L'anonymat du saut à ski tricolore sur la scène internationale n'y est certainement pas étranger. Avec seulement cinq tremplins homologués (Autrans, Chaux-Neuve, Courchevel, Gerarmer et Premanon) par la Fédération internationale de ski (FIS), la France ne fait pas le poids face aux 19 tremplins allemands, aux 12 Autrichiens ou encore aux sept Norvégiens. "On n'est pas des touristes mais une très petite équipe par rapport aux grosses nations, admet Pagnier. Ça reste un sport dans lequel on peut réaliser de belles choses si on a deux bras, deux jambes et du bon matériel."
Les performances prometteuses de la Doubiste - comme la biathlète Lou Jeanmonnot - pourraient-elles alors permettre à la discipline de se développer davantage en France ? "Je suis juste ici pour savourer le moment, pas pour sauver la nation ou le saut à ski français", relativisait-elle au micro d'Eurosport. "On peut sortir un peu de l'ombre mais je suis bien consciente que malgré les résultats de Jason Lamy-Chapuis [champion olympique et quintuple champion du monde de combiné nordique], le saut à ski n'était pas autant médiatisé que d'autres sports", nous a-t-elle précisé.

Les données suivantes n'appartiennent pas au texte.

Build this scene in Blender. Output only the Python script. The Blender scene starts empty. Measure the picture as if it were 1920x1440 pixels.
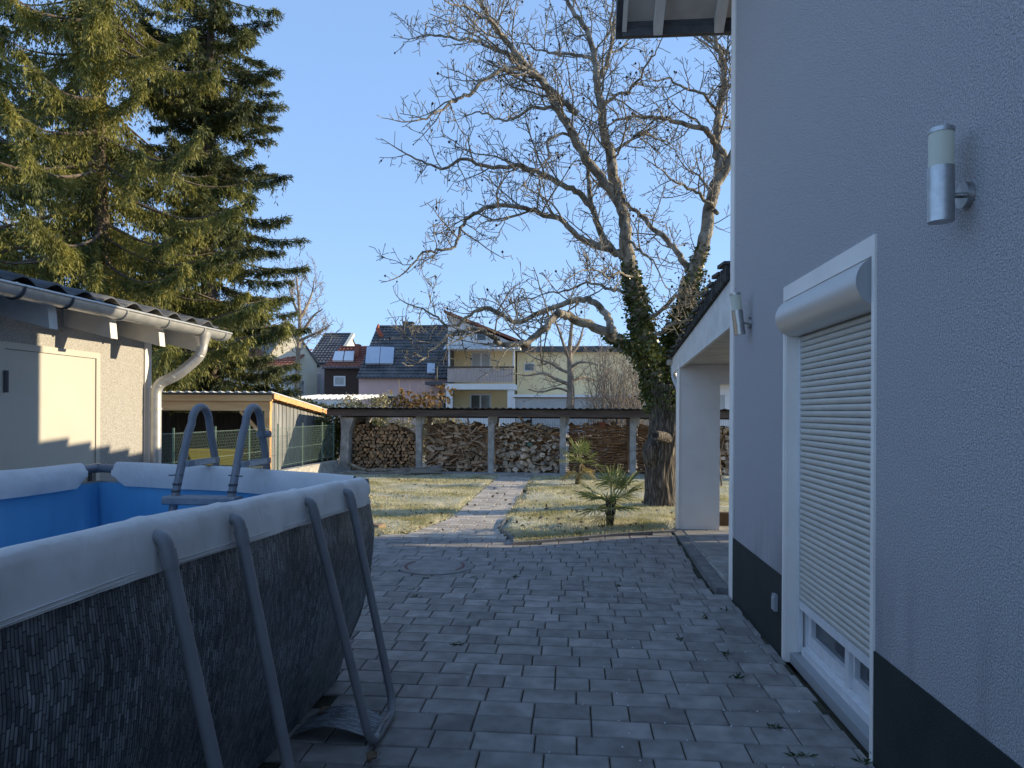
import bpy, math, random
import numpy as np
from mathutils import Vector, Matrix

random.seed(7)
RNG = np.random.default_rng(11)
SC = bpy.context.scene
COL = SC.collection
R = math.radians

# ------------------------------------------------------------------ camera
F_PX, CX, CY = 1331.0, 960.0, 772.0          # photograph's focal length and horizon, in photo pixels
YAW, ROLL, EYE = R(4.94), R(0.3), 1.62
cam_d = bpy.data.cameras.new("camera")
cam = bpy.data.objects.new("camera", cam_d)
COL.objects.link(cam)
cam.location = (0, 0, EYE)
cam.rotation_euler = (Matrix.Rotation(YAW, 3, 'Z') @ Matrix.Rotation(R(90), 3, 'X') @ Matrix.Rotation(ROLL, 3, 'Z')).to_euler()
cam_d.sensor_width = 36.0
cam_d.lens = F_PX / 1920 * 36.0
cam_d.shift_y = (CY - 720) / 1920
cam_d.clip_start = 0.05
cam_d.clip_end = 3000
SC.camera = cam

# ------------------------------------------------------------------ sky, sun, exposure
SUN_EL, SUN_AZ = R(16.0), R(76.4)            # azimuth clockwise from +Y
world = bpy.data.worlds.new("World")
SC.world = world
world.use_nodes = True
wn = world.node_tree
bg = wn.nodes["Background"]
sky = wn.nodes.new("ShaderNodeTexSky")
sky.sky_type = 'NISHITA'
sky.sun_disc = False
sky.sun_elevation = SUN_EL
sky.sun_rotation = SUN_AZ
sky.altitude = 100
sky.air_density = 0.8
sky.dust_density = 0.0
sky.ozone_density = 2.0
gam = wn.nodes.new("ShaderNodeGamma"); gam.inputs[1].default_value = 0.35
tin = wn.nodes.new("ShaderNodeVectorMath"); tin.operation = 'MULTIPLY'; tin.inputs[1].default_value = (0.65, 0.90, 1.30)
wn.links.new(sky.outputs[0], gam.inputs[0]); wn.links.new(gam.outputs[0], tin.inputs[0]); wn.links.new(tin.outputs[0], bg.inputs[0])
bg.inputs[1].default_value = 0.15
sun_d = bpy.data.lights.new("sun", 'SUN')
sun_d.energy = 2.0
sun_d.angle = R(0.5)
sun_d.color = (1.0, 0.83, 0.56)
sun = bpy.data.objects.new("sun", sun_d)
COL.objects.link(sun)
SUNV = Vector((math.sin(SUN_AZ) * math.cos(SUN_EL), math.cos(SUN_AZ) * math.cos(SUN_EL), math.sin(SUN_EL)))
sun.rotation_euler = SUNV.to_track_quat('Z', 'Y').to_euler()
sun.location = (30, 8, 20)
SC.view_settings.view_transform = 'Standard'
SC.view_settings.look = 'None'
SC.view_settings.exposure = 1.85
SC.view_settings.gamma = 1.0
SC.view_settings.use_curve_mapping = False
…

Comme pour de nombreux sportifs dans son cas, la popularité pourrait venir d'une performance lors de Jeux olympiques d'hiver. Joséphine Pagnier ne peut plus se cacher et fera forcément partie des médaillables potentielles à Cortina 2026, et dans les Alpes françaises en 2030 - si la candidature est officialisée comme hôte - alors qu'elle sera respectivement âgée de 23 et 27 ans. "On a tous des rêves olympiques, glisse-t-elle. Je serais honorée de participer à des JO en France mais il n'y a pas de garanties que j'y sois. Tout peut arriver." Depuis son coup d'éclat à Lillehammer, elle le sait mieux que personne.